Set down all of the data that follows word for word, without the images.

[Start]

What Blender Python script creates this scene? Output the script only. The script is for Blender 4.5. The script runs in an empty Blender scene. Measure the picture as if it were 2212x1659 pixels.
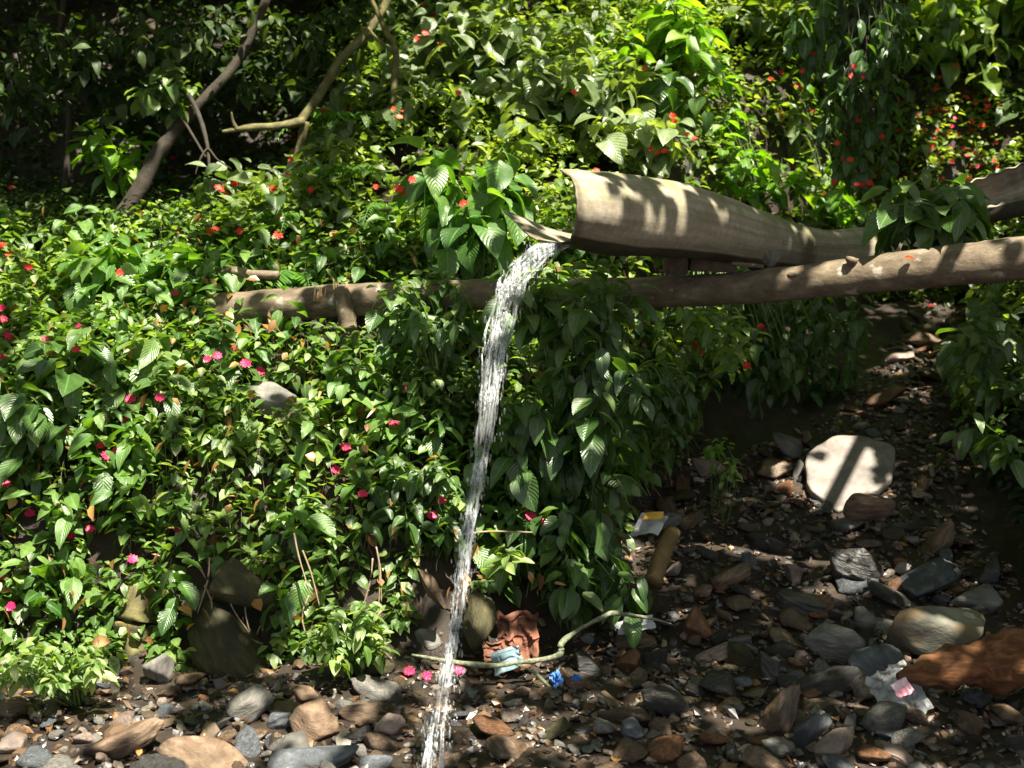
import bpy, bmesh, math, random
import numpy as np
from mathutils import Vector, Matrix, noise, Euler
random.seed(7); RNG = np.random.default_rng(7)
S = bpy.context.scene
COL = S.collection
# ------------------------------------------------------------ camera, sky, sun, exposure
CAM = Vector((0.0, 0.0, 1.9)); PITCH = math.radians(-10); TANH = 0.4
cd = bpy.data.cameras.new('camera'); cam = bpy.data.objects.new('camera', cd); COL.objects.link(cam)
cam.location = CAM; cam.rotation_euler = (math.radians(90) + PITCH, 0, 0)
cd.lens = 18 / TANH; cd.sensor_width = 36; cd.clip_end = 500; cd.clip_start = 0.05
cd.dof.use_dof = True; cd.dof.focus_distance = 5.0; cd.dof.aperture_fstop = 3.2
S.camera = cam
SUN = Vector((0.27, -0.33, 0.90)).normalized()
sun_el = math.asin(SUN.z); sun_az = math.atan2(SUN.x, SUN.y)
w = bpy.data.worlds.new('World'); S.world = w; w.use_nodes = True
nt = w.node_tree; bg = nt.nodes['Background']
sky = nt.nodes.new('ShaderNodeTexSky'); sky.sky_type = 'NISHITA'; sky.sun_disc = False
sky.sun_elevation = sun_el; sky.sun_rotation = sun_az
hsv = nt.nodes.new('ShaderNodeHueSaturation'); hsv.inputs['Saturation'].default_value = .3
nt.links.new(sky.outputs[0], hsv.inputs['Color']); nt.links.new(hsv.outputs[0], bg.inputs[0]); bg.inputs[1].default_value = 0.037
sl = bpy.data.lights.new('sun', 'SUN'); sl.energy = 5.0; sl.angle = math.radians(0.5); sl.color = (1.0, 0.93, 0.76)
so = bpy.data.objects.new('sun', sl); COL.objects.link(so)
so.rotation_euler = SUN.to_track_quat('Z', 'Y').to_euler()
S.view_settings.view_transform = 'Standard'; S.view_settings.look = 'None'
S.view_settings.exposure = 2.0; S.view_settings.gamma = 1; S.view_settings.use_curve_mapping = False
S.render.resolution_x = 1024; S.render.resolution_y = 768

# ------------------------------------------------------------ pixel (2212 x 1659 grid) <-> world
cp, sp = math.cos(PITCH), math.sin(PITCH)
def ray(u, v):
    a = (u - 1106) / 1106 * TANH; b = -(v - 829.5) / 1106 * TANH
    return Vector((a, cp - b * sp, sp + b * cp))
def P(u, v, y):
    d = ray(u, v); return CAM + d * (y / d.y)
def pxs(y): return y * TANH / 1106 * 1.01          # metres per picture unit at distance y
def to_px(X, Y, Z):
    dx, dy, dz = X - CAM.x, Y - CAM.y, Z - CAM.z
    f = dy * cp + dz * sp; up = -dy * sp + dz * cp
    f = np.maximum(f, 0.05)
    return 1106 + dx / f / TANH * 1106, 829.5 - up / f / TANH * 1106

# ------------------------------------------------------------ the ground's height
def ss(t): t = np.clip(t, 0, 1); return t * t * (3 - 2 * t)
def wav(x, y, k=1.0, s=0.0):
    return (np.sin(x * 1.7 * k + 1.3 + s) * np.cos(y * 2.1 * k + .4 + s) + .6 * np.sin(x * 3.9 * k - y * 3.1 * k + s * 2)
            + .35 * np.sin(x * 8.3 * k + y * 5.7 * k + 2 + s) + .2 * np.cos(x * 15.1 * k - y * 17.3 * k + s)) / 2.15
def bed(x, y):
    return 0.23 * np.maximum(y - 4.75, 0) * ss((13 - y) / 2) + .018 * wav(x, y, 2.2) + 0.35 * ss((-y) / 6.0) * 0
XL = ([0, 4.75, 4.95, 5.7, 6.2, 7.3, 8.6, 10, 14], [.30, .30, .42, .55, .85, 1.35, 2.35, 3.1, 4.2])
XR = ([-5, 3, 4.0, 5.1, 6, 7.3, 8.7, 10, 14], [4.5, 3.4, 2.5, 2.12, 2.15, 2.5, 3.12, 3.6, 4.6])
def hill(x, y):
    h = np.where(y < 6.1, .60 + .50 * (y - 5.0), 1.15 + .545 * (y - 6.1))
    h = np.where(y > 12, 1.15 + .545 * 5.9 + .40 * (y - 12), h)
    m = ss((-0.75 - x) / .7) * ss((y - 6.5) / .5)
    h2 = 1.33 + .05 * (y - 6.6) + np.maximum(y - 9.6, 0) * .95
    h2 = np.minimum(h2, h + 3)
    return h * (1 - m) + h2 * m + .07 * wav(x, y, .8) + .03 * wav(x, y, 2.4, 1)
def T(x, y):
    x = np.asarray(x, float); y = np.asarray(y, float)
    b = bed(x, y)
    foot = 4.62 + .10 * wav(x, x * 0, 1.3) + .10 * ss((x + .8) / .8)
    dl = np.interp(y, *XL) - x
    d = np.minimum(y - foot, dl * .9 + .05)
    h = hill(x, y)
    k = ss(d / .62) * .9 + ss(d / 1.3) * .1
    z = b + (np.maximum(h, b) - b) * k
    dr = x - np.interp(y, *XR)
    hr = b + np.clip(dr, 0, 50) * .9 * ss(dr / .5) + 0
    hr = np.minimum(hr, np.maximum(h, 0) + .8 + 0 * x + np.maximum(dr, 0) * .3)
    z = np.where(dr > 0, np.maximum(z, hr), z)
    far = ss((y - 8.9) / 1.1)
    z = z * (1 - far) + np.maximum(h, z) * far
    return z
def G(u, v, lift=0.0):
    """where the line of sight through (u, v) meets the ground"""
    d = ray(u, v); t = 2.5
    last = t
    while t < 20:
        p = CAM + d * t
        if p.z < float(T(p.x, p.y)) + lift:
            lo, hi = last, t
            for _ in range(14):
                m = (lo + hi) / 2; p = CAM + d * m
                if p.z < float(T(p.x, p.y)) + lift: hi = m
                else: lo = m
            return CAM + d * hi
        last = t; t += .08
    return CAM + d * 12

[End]

**Task solution:**
What Blender Python script creates this scene? Output the script only. The script is for Blender 4.5. The script runs in an empty Blender scene. Measure the picture as if it were 2212x1659 pixels.
import bpy, bmesh, math, random
import numpy as np
from mathutils import Vector, Matrix, noise, Euler
random.seed(7); RNG = np.random.default_rng(7)
S = bpy.context.scene
COL = S.collection
# ------------------------------------------------------------ camera, sky, sun, exposure
CAM = Vector((0.0, 0.0, 1.9)); PITCH = math.radians(-10); TANH = 0.4
cd = bpy.data.cameras.new('camera'); cam = bpy.data.objects.new('camera', cd); COL.objects.link(cam)
cam.location = CAM; cam.rotation_euler = (math.radians(90) + PITCH, 0, 0)
cd.lens = 18 / TANH; cd.sensor_width = 36; cd.clip_end = 500; cd.clip_start = 0.05
cd.dof.use_dof = True; cd.dof.focus_distance = 5.0; cd.dof.aperture_fstop = 3.2
S.camera = cam
SUN = Vector((0.27, -0.33, 0.90)).normalized()
sun_el = math.asin(SUN.z); sun_az = math.atan2(SUN.x, SUN.y)
w = bpy.data.worlds.new('World'); S.world = w; w.use_nodes = True
nt = w.node_tree; bg = nt.nodes['Background']
sky = nt.nodes.new('ShaderNodeTexSky'); sky.sky_type = 'NISHITA'; sky.sun_disc = False
sky.sun_elevation = sun_el; sky.sun_rotation = sun_az
hsv = nt.nodes.new('ShaderNodeHueSaturation'); hsv.inputs['Saturation'].default_value = .3
nt.links.new(sky.outputs[0], hsv.inputs['Color']); nt.links.new(hsv.outputs[0], bg.inputs[0]); bg.inputs[1].default_value = 0.037
sl = bpy.data.lights.new('sun', 'SUN'); sl.energy = 5.0; sl.angle = math.radians(0.5); sl.color = (1.0, 0.93, 0.76)
so = bpy.data.objects.new('sun', sl); COL.objects.link(so)
so.rotation_euler = SUN.to_track_quat('Z', 'Y').to_euler()
S.view_settings.view_transform = 'Standard'; S.view_settings.look = 'None'
S.view_settings.exposure = 2.0; S.view_settings.gamma = 1; S.view_settings.use_curve_mapping = False
S.render.resolution_x = 1024; S.render.resolution_y = 768

# ------------------------------------------------------------ pixel (2212 x 1659 grid) <-> world
cp, sp = math.cos(PITCH), math.sin(PITCH)
def ray(u, v):
    a = (u - 1106) / 1106 * TANH; b = -(v - 829.5) / 1106 * TANH
    return Vector((a, cp - b * sp, sp + b * cp))
def P(u, v, y):
    d = ray(u, v); return CAM + d * (y / d.y)
def pxs(y): return y * TANH / 1106 * 1.01          # metres per picture unit at distance y
def to_px(X, Y, Z):
    dx, dy, dz = X - CAM.x, Y - CAM.y, Z - CAM.z
    f = dy * cp + dz * sp; up = -dy * sp + dz * cp
    f = np.maximum(f, 0.05)
    return 1106 + dx / f / TANH * 1106, 829.5 - up / f / TANH * 1106

# ------------------------------------------------------------ the ground's height
def ss(t): t = np.clip(t, 0, 1); return t * t * (3 - 2 * t)
def wav(x, y, k=1.0, s=0.0):
    return (np.sin(x * 1.7 * k + 1.3 + s) * np.cos(y * 2.1 * k + .4 + s) + .6 * np.sin(x * 3.9 * k - y * 3.1 * k + s * 2)
            + .35 * np.sin(x * 8.3 * k + y * 5.7 * k + 2 + s) + .2 * np.cos(x * 15.1 * k - y * 17.3 * k + s)) / 2.15
def bed(x, y):
    return 0.23 * np.maximum(y - 4.75, 0) * ss((13 - y) / 2) + .018 * wav(x, y, 2.2) + 0.35 * ss((-y) / 6.0) * 0
XL = ([0, 4.75, 4.95, 5.7, 6.2, 7.3, 8.6, 10, 14], [.30, .30, .42, .55, .85, 1.35, 2.35, 3.1, 4.2])
XR = ([-5, 3, 4.0, 5.1, 6, 7.3, 8.7, 10, 14], [4.5, 3.4, 2.5, 2.12, 2.15, 2.5, 3.12, 3.6, 4.6])
def hill(x, y):
    h = np.where(y < 6.1, .60 + .50 * (y - 5.0), 1.15 + .545 * (y - 6.1))
    h = np.where(y > 12, 1.15 + .545 * 5.9 + .40 * (y - 12), h)
    m = ss((-0.75 - x) / .7) * ss((y - 6.5) / .5)
    h2 = 1.33 + .05 * (y - 6.6) + np.maximum(y - 9.6, 0) * .95
    h2 = np.minimum(h2, h + 3)
    return h * (1 - m) + h2 * m + .07 * wav(x, y, .8) + .03 * wav(x, y, 2.4, 1)
def T(x, y):
    x = np.asarray(x, float); y = np.asarray(y, float)
    b = bed(x, y)
    foot = 4.62 + .10 * wav(x, x * 0, 1.3) + .10 * ss((x + .8) / .8)
    dl = np.interp(y, *XL) - x
    d = np.minimum(y - foot, dl * .9 + .05)
    h = hill(x, y)
    k = ss(d / .62) * .9 + ss(d / 1.3) * .1
    z = b + (np.maximum(h, b) - b) * k
    dr = x - np.interp(y, *XR)
    hr = b + np.clip(dr, 0, 50) * .9 * ss(dr / .5) + 0
    hr = np.minimum(hr, np.maximum(h, 0) + .8 + 0 * x + np.maximum(dr, 0) * .3)
    z = np.where(dr > 0, np.maximum(z, hr), z)
    far = ss((y - 8.9) / 1.1)
    z = z * (1 - far) + np.maximum(h, z) * far
    return z
def G(u, v, lift=0.0):
    """where the line of sight through (u, v) meets the ground"""
    d = ray(u, v); t = 2.5
    last = t
    while t < 20:
        p = CAM + d * t
        if p.z < float(T(p.x, p.y)) + lift:
            lo, hi = last, t
            for _ in range(14):
                m = (lo + hi) / 2; p = CAM + d * m
                if p.z < float(T(p.x, p.y)) + lift: hi = m
                else: lo = m
            return CAM + d * hi
        last = t; t += .08
    return CAM + d * 12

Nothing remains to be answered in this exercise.